**REQUIRED WORK**
Write out every line exactly, from the start of the records below to the line with "COL = C.collection", and stop there. Don't write out the pictures.

**MATERIAL FOR THE TASK**
━━━━

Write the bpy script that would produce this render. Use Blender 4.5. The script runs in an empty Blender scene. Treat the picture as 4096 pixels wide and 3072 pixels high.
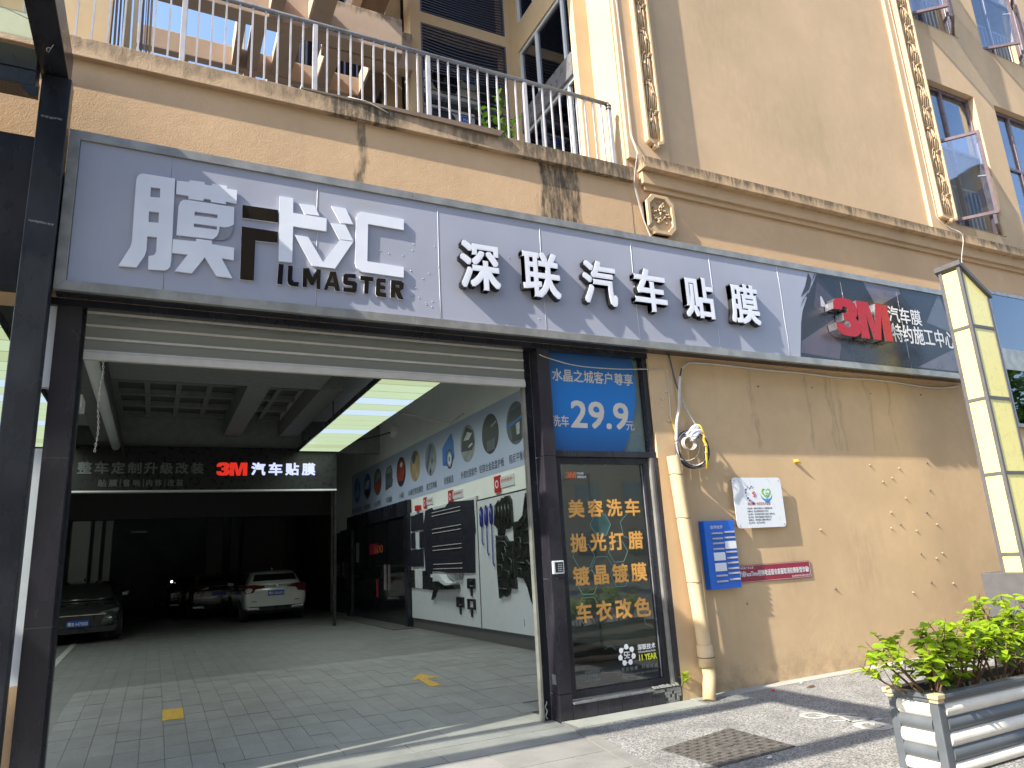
import bpy, bmesh, math, random
from mathutils import Vector, Matrix
R = math.radians
rnd = random.Random(7)
C = bpy.context.scene
COL = C.collection

# ---------------------------------------------------------------- camera
cd = bpy.data.cameras.new('camera')
cam = bpy.data.objects.new('camera', cd)
COL.objects.link(cam)
cd.sensor_width = 36.0
cd.lens = 24.754
cd.clip_start = 0.05
cd.clip_end = 900
_a, _b, _c = R(26.967), R(13.822), R(-3.222)
_f = Vector((math.sin(_a) * math.cos(_b), math.cos(_a) * math.cos(_b), math.sin(_b)))
_r = Vector((math.cos(_a), -math.sin(_a), 0))
_u = _r.cross(_f)
_r2 = _r * math.cos(_c) + _u * math.sin(_c)
_u2 = _u * math.cos(_c) - _r * math.sin(_c)
cam.matrix_world = Matrix(((_r2.x, _u2.x, -_f.x, 0), (_r2.y, _u2.y, -_f.y, -6.145),
                           (_r2.z, _u2.z, -_f.z, 1.5), (0, 0, 0, 1)))
C.camera = cam

# ---------------------------------------------------------------- sky and sun
SUN = Vector((5.2, 1.0, -4.35)).normalized()        # the way the light travels
w = bpy.data.worlds.new('World')
C.world = w
w.use_nodes = True
nt = w.node_tree
bg = nt.nodes['Background']
sky = nt.nodes.new('ShaderNodeTexSky')
sky.sky_type = 'NISHITA'
sky.sun_disc = False
sky.sun_elevation = math.asin(-SUN.z)
sky.sun_rotation = math.atan2(-SUN.x, -SUN.y) % (2 * math.pi)
sky.dust_density = 1.2
sky.ozone_density = 1.6
nt.links.new(sky.outputs[0], bg.inputs[0])
bg.inputs[1].default_value = 0.145
sl = bpy.data.lights.new('sun', 'SUN')
sl.energy = 4.2
sl.angle = R(0.53)
sl.color = (1.0, 0.93, 0.80)
so = bpy.data.objects.new('sun', sl)
so.rotation_euler = SUN.to_track_quat('-Z', 'Y').to_euler()
so.location = (-30, -10, 30)
COL.objects.link(so)
C.view_settings.view_transform = 'Standard'
C.view_settings.look = 'None'
C.view_settings.gamma = 1
C.view_settings.exposure = 1.5
C.view_settings.use_curve_mapping = False

# ---------------------------------------------------------------- materials
class NT:
    def __init__(s, name):
        s.m = bpy.data.materials.new(name); s.m.use_nodes = True
        s.t = s.m.node_tree; s.p = s.t.nodes['Principled BSDF']
    def n(s, typ, ins=None, **kw):
        nd = s.t.nodes.new('ShaderNode' + typ)
        for k, v in kw.items(): setattr(nd, k, v)
        if ins:
            for k, v in ins.items(): s.put(nd.inputs[k], v)
        return nd
    def put(s, sock, v):
        if hasattr(v, 'outputs'): v = v.outputs[0]
        if isinstance(v, bpy.types.NodeSocket): s.t.links.new(v, sock)
        else:
            if isinstance(v, tuple) and len(v) == 3 and sock.type == 'RGBA': v = (*v, 1)
            sock.default_value = v
    def math(s, op, a, b=0.0, c=None, clamp=False):
        nd = s.n('Math', operation=op, use_clamp=clamp)
        s.put(nd.inputs[0], a); s.put(nd.inputs[1], b)
        if c is not None: s.put(nd.inputs[2], c)
        return nd.outputs[0]
    def mix(s, f, a, b, mode='MIX'):
        nd = s.n('Mix', data_type='RGBA', blend_type=mode)
        s.put(nd.inputs[0], f); s.put(nd.inputs[6], a); s.put(nd.inputs[7], b)
        return nd.outputs[2]
    def pos(s):
        if not hasattr(s, '_pos'):
            s._pos = s.n('NewGeometry').outputs['Position']
        return s._pos
    def xyz(s):
        if not hasattr(s, '_xyz'): s._xyz = s.n('SeparateXYZ', {0: s.pos()})
        return s._xyz.outputs
    def noise(s, scale, detail=4.0, rough=0.55, stretch=None, dist=0.0):
        v = s.pos()
        if stretch:
            v = s.n('VectorMath', {0: v, 1: stretch}, operation='MULTIPLY').outputs[0]
        return s.n('TexNoise', {'Vector': v, 'Scale': scale, 'Detail': detail, 'Roughness': rough, 'Distortion': dist}).outputs[0]
    def ramp(s, v, a, b):
        return s.n('MapRange', {0: v, 1: a, 2: b, 3: 0.0, 4: 1.0}, interpolation_type='SMOOTHSTEP').outputs[0]
    def bump(s, h, strength=0.3, dist=0.01):
        b = s.n('Bump', {'Height': h, 'Strength': strength, 'Distance': dist})
        if hasattr(s, '_b'): s.t.links.new(s._b.outputs[0], b.inputs['Normal'])
        s._b = b
        s.t.links.new(b.outputs[0], s.p.inputs['Normal'])
    def set(s, **kw):
        names = dict(col='Base Color', rough='Roughness', metal='Metallic', spec='Specular IOR Level', coat='Coat Weight',
                     coatr='Coat Roughness', emit='Emission Color', emits='Emission Strength', trans='Transmission Weight', alpha='Alpha', ior='IOR', sub='Subsurface Weight')
        for k, v in kw.items(): s.put(s.p.inputs[names[k]], v)
        return s
    def box(s, x0, x1, z0, z1, soft=0.05, wob=0.08, wscale=6.0):
        """soft mask that is 1 inside an x/z range, its outline broken up by noise"""
        X, Y, Z = s.xyz()
        nz = s.math('MULTIPLY', s.math('SUBTRACT', s.noise(wscale, 3, 0.6, (1, 1, 0.35)), 0.5), wob * 4)
        Xn = s.math('ADD', X, nz); Zn = s.math('ADD', Z, nz)
        a = s.math('MULTIPLY', s.ramp(Xn, x0 - soft, x0 + soft), s.math('SUBTRACT', 1.0, s.ramp(Xn, x1 - soft, x1 + soft)))
        b = s.math('MULTIPLY', s.ramp(Zn, z0 - soft, z0 + soft), s.math('SUBTRACT', 1.0, s.ramp(Zn, z1 - soft, z1 + soft)))
        return s.math('MULTIPLY', a, b)

def simple(name, col, rough=0.6, metal=0.0, var=0.12, scale=8.0, bump=0.0, bscale=60.0, coat=0.0, spec=0.5, bdist=0.004):
    m = NT(name)
    n1 = m.ramp(m.noise(scale, 5, 0.6), 0.25, 0.75)
    dark = tuple(c * (1 - var) for c in col); light = tuple(min(1, c * (1 + var * 0.6)) for c in col)
    m.set(col=m.mix(n1, dark, light), metal=metal, coat=coat, spec=spec)
    m.set(rough=m.math('ADD', m.math('MULTIPLY', n1, 0.12), max(0.02, rough - 0.06)))
    if bump: m.bump(m.noise(bscale, 4, 0.6), bump, bdist)
    return m.m

def plaster(name, col, grain=1.0, streak=0.35, stains=(), base=None, fine=90.0, dirt=(0.07, 0.06, 0.045)):
    m = NT(name)
    big = m.ramp(m.noise(0.8, 4, 0.6), 0.3, 0.72)
    mid = m.ramp(m.noise(7, 5, 0.65), 0.25, 0.8)
    c = m.mix(big, tuple(k * 0.90 for k in col), tuple(k * 1.05 for k in col))
    c = m.mix(m.math('MULTIPLY', mid, 0.30), c, tuple(k * 0.80 for k in col))
    st = m.ramp(m.noise(3.2, 5, 0.6, (1.0, 1.0, 0.10)), 0.52, 0.80)
    c = m.mix(m.math('MULTIPLY', st, streak), c, tuple(k * 0.55 for k in col))
    for (x0, x1, z0, z1, s, soft) in stains:
        mask = m.box(x0, x1, z0, z1, soft)
        br = m.ramp(m.noise(16, 5, 0.7, (1, 1, 0.22)), 0.25, 0.62)
        c = m.mix(m.math('MULTIPLY', m.math('MULTIPLY', mask, br), s), c, dirt)
    if base is not None:                      # splash dirt towards the foot of the wall
        f = m.math('SUBTRACT', 1.0, m.ramp(m.xyz()[2], base, base + 0.45))
        f = m.math('MULTIPLY', f, m.ramp(m.noise(5, 5, 0.7), 0.35, 0.7))
        c = m.mix(m.math('MULTIPLY', f, 0.42), c, (0.09, 0.07, 0.05))
    m.set(col=c, rough=0.88, spec=0.25)
    m.bump(m.noise(9, 3, 0.5), 0.12 * grain, 0.02)
    m.bump(m.noise(fine, 4, 0.65, None, 0.6), 0.55 * grain, 0.006)
    return m.m

BEIGE = (0.60, 0.41, 0.245)
UPPER = (0.60, 0.435, 0.275)
M = {}
M['wall_lower'] = plaster('wall_lower', (0.60, 0.43, 0.255), 0.9, 0.14, base=0.0,
    stains=[(x, x + 0.05, 2.6, 3.62, 0.22, 0.02) for x in (6.4, 7.35, 7.75, 7.83, 7.95, 8.5, 8.95)] + [(6.5, 6.9, 1.0, 1.35, 0.25, 0.2), (7.6, 8.2, 0.9, 1.6, 0.18, 0.2)])
M['wall_fascia'] = plaster('wall_fascia', BEIGE, 1.3, 0.12, fine=70,
    stains=[(1.54, 1.63, 4.9, 5.85, 0.85, 0.03), (3.60, 4.12, 5.0, 5.9, 0.96, 0.04), (4.1, 4.6, 4.95, 5.1, 0.6, 0.06), (-0.8, 4.9, 4.98, 5.08, 0.45, 0.04)])
M['ledge'] = plaster('ledge', (0.52, 0.37, 0.235), 1.5, 0.7, fine=60,
    stains=[(1.25, 2.0, 5.6, 6.1, 0.95, 0.12), (2.55, 2.95, 5.6, 6.1, 0.7, 0.1), (3.3, 4.95, 5.6, 6.1, 0.85, 0.15), (-1, 5, 5.88, 6.1, 0.55, 0.05)])
M['cornice'] = plaster('cornice', (0.55, 0.385, 0.235), 1.0, 0.2, stains=[(4.9, 20, 6.04, 6.3, 0.75, 0.04), (4.9, 20, 5.98, 6.3, 0.35, 0.03)])
M['upper'] = plaster('upper', UPPER, 0.7, 0.22, stains=[(6.6, 9.6, 6.6, 7.8, 0.12, 0.5), (5.9, 7.5, 8.0, 11.0, 0.12, 0.5)])
M['side'] = plaster('side', (0.58, 0.44, 0.27), 0.5, 0.15)
M['right_wall'] = plaster('right_wall', (0.55, 0.40, 0.24), 0.5, 0.15)
M['pergola'] = plaster('pergola', (0.47, 0.36, 0.28), 0.6, 0.5, stains=[(-5, 6, 8.9, 9.1, 0.6, 0.04)])
M['orn'] = plaster('orn', (0.56, 0.41, 0.255), 0.4, 0.25, fine=120)
M['orn_dark'] = plaster('orn_dark', (0.42, 0.305, 0.19), 0.4, 0.5, fine=120)

def blackmetal(name, col, rough, scr=0.5):
    m = NT(name)
    n1 = m.noise(3, 5, 0.6, (1, 1, 0.5)); n2 = m.ramp(m.noise(24, 6, 0.75, (1, 1, 1.4)), 0.66, 0.74)
    n3 = m.ramp(m.noise(2.2, 2, 0.5), 0.55, 0.75)
    c = m.mix(m.ramp(n1, 0.3, 0.8), col, tuple(k * 1.8 + 0.006 for k in col))
    c = m.mix(m.math('MULTIPLY', m.math('MULTIPLY', n2, n3), scr), c, (0.33, 0.31, 0.27))
    m.set(col=c, rough=m.math('ADD', m.math('MULTIPLY', n1, 0.25), rough), spec=0.5)
    m.bump(n1, 0.06, 0.02)
    return m.m
M['black'] = blackmetal('black', (0.014, 0.016, 0.021), 0.16)
M['frame_black'] = blackmetal('frame_black', (0.012, 0.013, 0.019), 0.14, 0.2)
M['granite'] = blackmetal('granite', (0.020, 0.018, 0.024), 0.14, 0.35)
M['rubber'] = simple('rubber', (0.02, 0.02, 0.022), 0.75)

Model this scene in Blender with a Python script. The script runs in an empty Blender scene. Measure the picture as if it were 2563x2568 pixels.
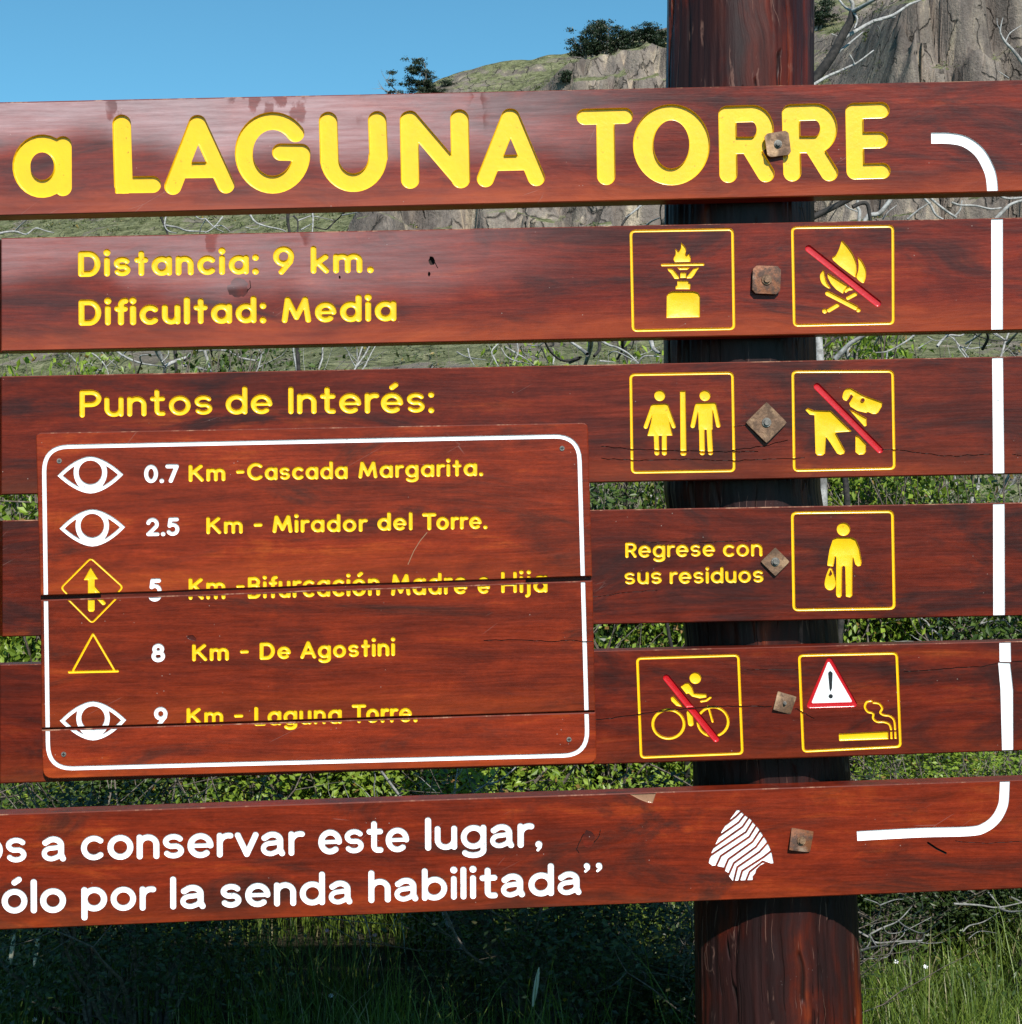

━━━━

**EXERCISE RESPONSE**
Write the bpy script that would produce this render. Use Blender 4.5. The script runs in an empty Blender scene. Treat the picture as 4096 pixels wide and 3072 pixels high.
import bpy, bmesh, math, random
from mathutils import Vector, Matrix
R = math.radians
rnd = random.Random(7)
C = bpy.context.scene
COL = C.collection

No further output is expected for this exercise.